After announcing plans for a new manufacturing facility in Tennessee that will produce up to 30,000 fast chargers a year, in step with US Government plans to roll out a network of 500,000 EV chargers, Hunter was invited to the White House as Biden highlighted his administration's ambitious electrification plans that involve companies like Tritium.

"The new manufacturing facility of Tritium as announced today is more than just great news for Tennessee. Yes it's going to create more than 500 good paying jobs in Tennessee, but it going to deliver greater dignity and a little more breathing room for workers and their families, and it's going to have a ripple effect far beyond the one state," President Biden said.

"This is great news for workers across the country, for an economy and frankly, for the planet. When we passed the bipartisan infrastructure law, we included US$7.5 billion for electric vehicle chargers, like the one Jane brought along today," he said.

"Later this week we're going to announce a state by state allocation for $5 billion in the funding for these chargers, so states can start making plans to build out what will become a national network of electric vehicle chargers."

Hunter said Tritium's mission was simple and could be summarised in two words - "electrify transportation".

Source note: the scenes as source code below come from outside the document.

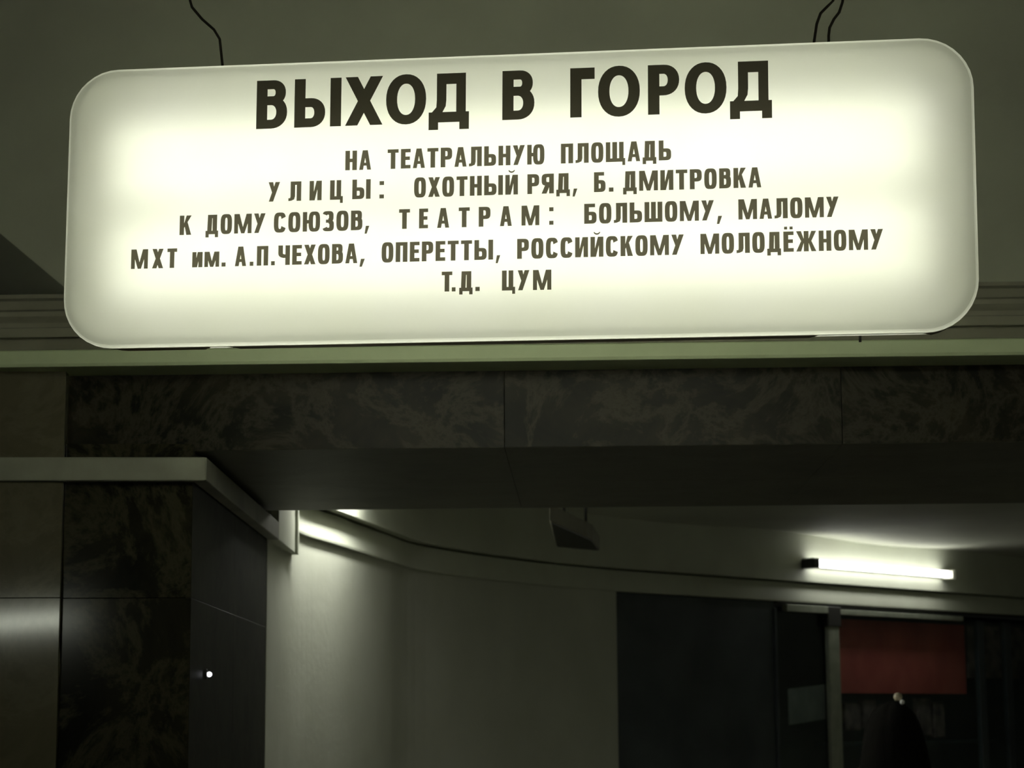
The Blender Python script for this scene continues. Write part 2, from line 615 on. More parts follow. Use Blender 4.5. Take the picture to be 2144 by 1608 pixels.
cur = catmull(raw[:8], 6)
cur = cur[:-1] + [K0, raw[8], K1, raw[10]]
cur = [V((q.x, q.y, 0)) for q in cur]
nrm = []
for i in range(len(cur)):
    t = (cur[min(i + 1, len(cur) - 1)] - cur[max(i - 1, 0)]).normalized()
    nrm.append(V((t.y, -t.x, 0)))              # towards the passage
FR = [lambda a, z, q=q, n=n: q + n * a + V((0, 0, z)) for q, n in zip(cur, nrm)]
ik = min(range(len(cur)), key=lambda i: (cur[i] - V((K0.x, K0.y, 0))).length)
ZM = 1.6 + .94
ZC = 1.6 + 1.267
sweep('wall_white', FR[:ik + 1], [(0, 0), (0, ZL + .02), (-.12, ZL + .02), (-.12, 0)], M['whitewall'], kind='structure', smooth=False)
sweep('trim_4', FR, [(.016, ZL), (.017, ZL + .010), (.0, ZM - .012), (-.05, ZM - .012), (-.05, ZL)], M['frieze'], kind='structure')
sweep('wall_frieze', FR, [(.05, ZM), (.05, ZC + .02), (-.12, ZC + .02), (-.12, ZM)], M['frieze'], kind='structure')
# uneven plastered ceiling of the passage
vs, fs = [], []
nx, ny = 40, 60
for j in range(ny + 1):
    for i in range(nx + 1):
        x, y = -1.4 + 8.0 * i / nx, 7.6 + 11.2 * j / ny
        dz = .018 * math.sin(x * 2.1 + y * .9) * math.sin(y * 1.7 - x)
        vs.append((x, y, ZC + dz))
for j in range(ny):
    for i in range(nx):
        a = j * (nx + 1) + i
        fs.append([a, a + 1, a + nx + 2, a + nx + 1])
obj('ceiling_passage', vs, fs, M['pceil'], kind='structure', smooth=True)
# right side of the passage, beyond the frame
prism('wall_right', [(4.3, 6.0), (4.5, 6.0), (4.5, 8.1), (6.6, 14.0), (6.6, 18.6), (6.4, 18.6), (6.3, 14.0), (4.3, 8.2)], 0, ZC, M['whitewall'], kind='structure')


# ------------------------------------------------------------------ fluorescent battens on the frieze
def wall_point(px, py):
    """point on the frieze face seen at a pixel of the straight part."""
    return hit(px, py, K0 - KD * 0.13, KD) + KD * 0.08


def batten(c, axis, out, length, label, tmat, name='fluorescent_lamp', group=None, small=False):
    """c: centre on the wall face"""
    ax, ou = axis.normalized(), out.normalized()
    up = V((0, 0, 1))
    rot = Matrix((ax, -ou, up)).transposed()
    e = empty(name, c, label, 'lamp', group, rot)
    h = length / 2

    def bx(nm, x0, x1, y0, y1, z0, z1, mat, bv=.003):
        o = hexa(nm, [(x0, y0, z0), (x1, y0, z0), (x1, y1, z0), (x0, y1, z0), (x0, y0, z1), (x1, y0, z1), (x1, y1, z1), (x0, y1, z1)], mat, e)
        return bevel(o, bv, 1)
    bx('base_plate', -h, h, -.03, 0, -.022, .022, M['batten'])
    bx('end_cap', -h - (.01 if small else .075), -h + .006, -.115, 0, -.036 + .014 * small, .036 - .014 * small, M['batten'] if small else M['cap'], .003 if small else .01)
    bx('end_cap', h - .012, h + .012, -.11, 0, -.034, .034, M['batten'], .004)
    bx('cap_rim', h + .013, h + .017, -.115, 0, -.038, .038, M['batten'], .001)
    pts = [(-h + .006, -.085, 0), (-h + .03, -.085, 0), (h - .05, -.085, 0), (h - .014, -.085, 0)]
    tube('tube', pts, [.018, .027, .027, .012], tmat, e, 14)
    return e


a1, a2 = wall_point(1706, 1184), wall_point(1992, 1199)
zc_ = (a1.z + a2.z) / 2
cc = (a1 + a2) / 2
batten(V((cc.x, cc.y, zc_)), KU, -KD, (a2 - a1).length * 0.985,
       'lit fluorescent tube lamp on the pale frieze above the red shop window', M['ptube'])
# the lamp hidden behind the lintel, at the start of the curved wall
i0 = min(range(len(cur)), key=lambda i: (cur[i] - V((-.86, 9.5, 0))).length)
tq = (cur[i0 + 2] - cur[i0 - 2]).normalized()
nq = V((tq.y, -tq.x, 0))
batten(cur[i0] + nq * .052 + V((0, 0, zc_ + .085)), tq, nq, 1.06,
       'lit tube lamp half hidden behind the dark lintel over the curved white wall', M['ptube_near'], small=True)

# ------------------------------------------------------------------ unlit box luminaire under the passage ceiling
zb_ = 1.6 + .95
q4 = [at(1151, 1090, 2, zb_), at(1241, 1130, 2, zb_), at(1256, 1152, 2, zb_), at(1164, 1144, 2, zb_)]
lum = empty('ceiling_luminaire', (sum((q for q in q4), V((0, 0, 0))) / 4), 'unlit boxy ceiling luminaire hanging dark in the middle of the passage', 'lamp')
hh = .085
o = hexa('housing', q4 + [V((q.x, q.y, zb_ + hh)) for q in q4], M['groove'])
mw_child(bevel(o, .004, 1), lum)
cm = sum((q for q in q4), V((0, 0, 0))) / 4
o = hexa('diffuser', [cm + (q - cm) * .93 + V((0, 0, -.006)) for q in q4] + [cm + (q - cm) * .93 + V((0, 0, .004)) for q in q4], M['cap'])
mw_child(o, lum)
for f in (.25, .75):
    b = (q4[0] * (1 - f) + q4[1] * f + q4[3] * (1 - f) + q4[2] * f) / 2
    o = tube('hanger', [V((b.x, b.y, zb_ + hh - .002)), V((b.x, b.y, ZC + .01))], .008, M['cap'])
    mw_child(o, lum)

# ------------------------------------------------------------------ glazed shop front under the frieze
kio = empty('shop_front', K0 * 1.0 - V((0, 0, K0.z)), 'dark glazed shop front with slim metal post and red board behind glass', 'shop front')
KP = lambda u, d, z: V((K0.x, K0.y, 0)) + KU * u + KD * d + V((0, 0, z))


def Khit(px, py, d=0.0):
    p = hit(px, py, KP(0, d, 0), KD)
    q = p - V((K0.x, K0.y, 0))
    return q.dot(KU), p.z


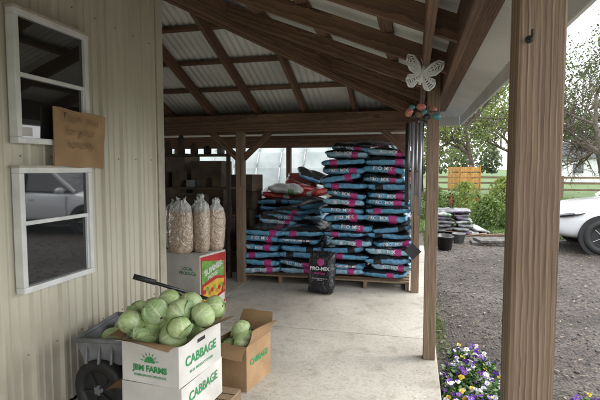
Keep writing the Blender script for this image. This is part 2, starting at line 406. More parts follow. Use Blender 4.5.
for i,x in enumerate((-7.2,-6.4,-5.6,-4.8,-4.0,-3.35,-2.7,-2.05,-1.4,-.75)):
    o=.045+RH/2; y0=max(3.78,x+5.94+.06)
    beam('back_rafter_%d'%i,(x,y0,zB(y0)-o),(x,6.45,zB(6.45)-o),.045,RH,M['beam'],pr)
for i,x in enumerate((-2.0,-1.4,-.8,-.2,.32)):
    beam('side_purlin_%d'%i,(x,-3.7,zS(x)-.022),(x,x+5.94-.06,zS(x)-.022),.085,.038,M['beam'],pr)
for i,y in enumerate((3.95,4.5,5.05,5.6,6.2)):
    beam('back_purlin_%d'%i,(-7.8,y,zB(y)-.022),(y-5.94-.06,y,zB(y)-.022),.085,.038,M['beam'],pr)
beam('rim_beam_inner',(.055,-3.6,2.25),(.055,6.1,2.25),.04,.20,M['beam'],pr)
beam('rim_beam_outer',(.215,-3.6,2.24),(.215,6.1,2.24),.04,.20,M['beam'],pr)
beam('back_beam_inner',(-7.6,5.86,2.14),(.03,5.86,2.14),.045,.22,M['beam'],pr)
beam('back_beam_outer',(-7.6,6.02,2.14),(.03,6.02,2.14),.045,.22,M['beam'],pr)
box('side_fascia',XE,XE+.02,-3.8,6.5,zS(XE)-.10,zS(XE)+.03,M['white'],pr)
box('back_fascia',-7.9,XE,6.5,6.52,zB(YE)-.10,zB(YE)+.03,M['white'],pr)
def post(x,y,w=.09,h=2.25,d=.09):
    e=empty('porch_post',(x,y,0))
    beam('shaft',(0,0,0.0),(0,0,h),w,d,M['post'],e,bev=.006)
    return e
p1=post(.236,1.05,w=.087,d=.087)
post(.135,3.87,w=.095,d=.095,h=2.45)
post(.02,5.94,w=.10,d=.10,h=2.1)
post(-2.28,5.94,w=.105,d=.11,h=2.1)
post(-5.0,5.94,w=.10,d=.11,h=2.1)
post(.135,-2.3)
for x in (-2.28,-5.0):
    beam('knee_brace',(x-.42,5.94,2.03),(x-.04,5.94,1.68),.05,.08,M['beam'],pr)
    beam('knee_brace',(x+.42,5.94,2.03),(x+.04,5.94,1.68),.05,.08,M['beam'],pr)
beam('knee_brace',(-.4,5.94,2.03),(-.03,5.94,1.68),.05,.08,M['beam'],pr)
# ---- rear lean-to
lt=empty('rear_lean_to')
V=[];F=[];k=0;x=-7.9
while x<.1:
    V+=[(x,6.55,2.42+corr(x)),(x,9.9,2.18+corr(x))]
    if k:F.append((k-2,k-1,k+1,k))
    k+=2;x+=st
mesh('roof_sheet',V,F,roofm,lt,True)
for i,y in enumerate((7.3,8.2,9.1)): beam('purlin_%d'%i,(-7.8,y,2.33-.07*(y-6.6)),(.0,y,2.33-.07*(y-6.6)),.05,.09,M['beam'],lt)
beam('rear_beam',(-7.8,9.6,2.06),(.05,9.6,2.06),.07,.16,M['beam'],lt)
for i,x in enumerate((-7.5,-5.2,-2.6,-.03)): beam('post_%d'%i,(x,9.6,0),(x,9.6,1.98),.1,.1,M['beam'],lt)
ribbed('left_wall',3.2,0.02,2.2,lt,(-6.2,9.5,0),(0,-1,0),(1,0,0))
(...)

"It would be an understatement to say that this has been a very exciting month for Tritium. We listed on the NASDAQ, we rang the bell on Australia Day on the 26th, and now we have this opportunity to share Tritium's US manufacturing plans with the American people," she said.

"This vision of transport powered by renewable energy has inspired our team since 2012 when we built our first fast charger - a seismic technology.

"Change is on foot here - electric cars, vans, buses, aircrafts, boats, these are the future of transportation and for nations to prosper and gain economic benefit from this transition, they must be leaders in both the EV uptake on one hand, and the supporting infrastructure and energy roll-out on the other."

Hunter said nations that are at the forefront of this electric future will benefit economically and see a very substantial improvement in human health and the environment "by acting rapidly and with courage".

"That's what America will achieve with President Biden's bipartisan infrastructure law. In the 1950s, the United States had the foresight to build the unparalleled US highway system - this administration's forward thinking vision to electrify that system is going to help American families," she said.

"It decouples the cost of running the family car or driving to work from the fluctuations of the price per barrel of foreign oil. 

"With this charging network in place, Americans are going to have access to fast, safe and reliable charging, enabling drivers to cross the wide open plains of the US; the mountains, the national parks, and navigate the metropolises from New York to LA."

She said production at the Tennessee facility would begin during the northern hemisphere autumn, with an initial capacity to build more than 10,000 fast charger units per year with room to expand to 30,000.

"By enabling EV owners to drive anywhere, Tritium is going to help fulfil the US target for 50 per cent of new cars sold to be electric by the year 2030, and will support US economic ambitions to grow on-shore advanced manufacturing in advanced technologies, while also growing jobs that don't leave anyone behind," Hunter explained.

"We look forward to powering American EVs with American made fast chargers designed and hardened in the world's toughest conditions Down Under. Tennessee, we can't wait to get started."

After a lacklustre start to its IPO, completed through a special purpose acquisition company (SPAC), shares fell initially just below $10 per share down to a low of $6.50. DCFC shares jumped back close to earlier levels following the Tennessee manufacturing announcement and propelled 65 per cent higher overnight to $15.70.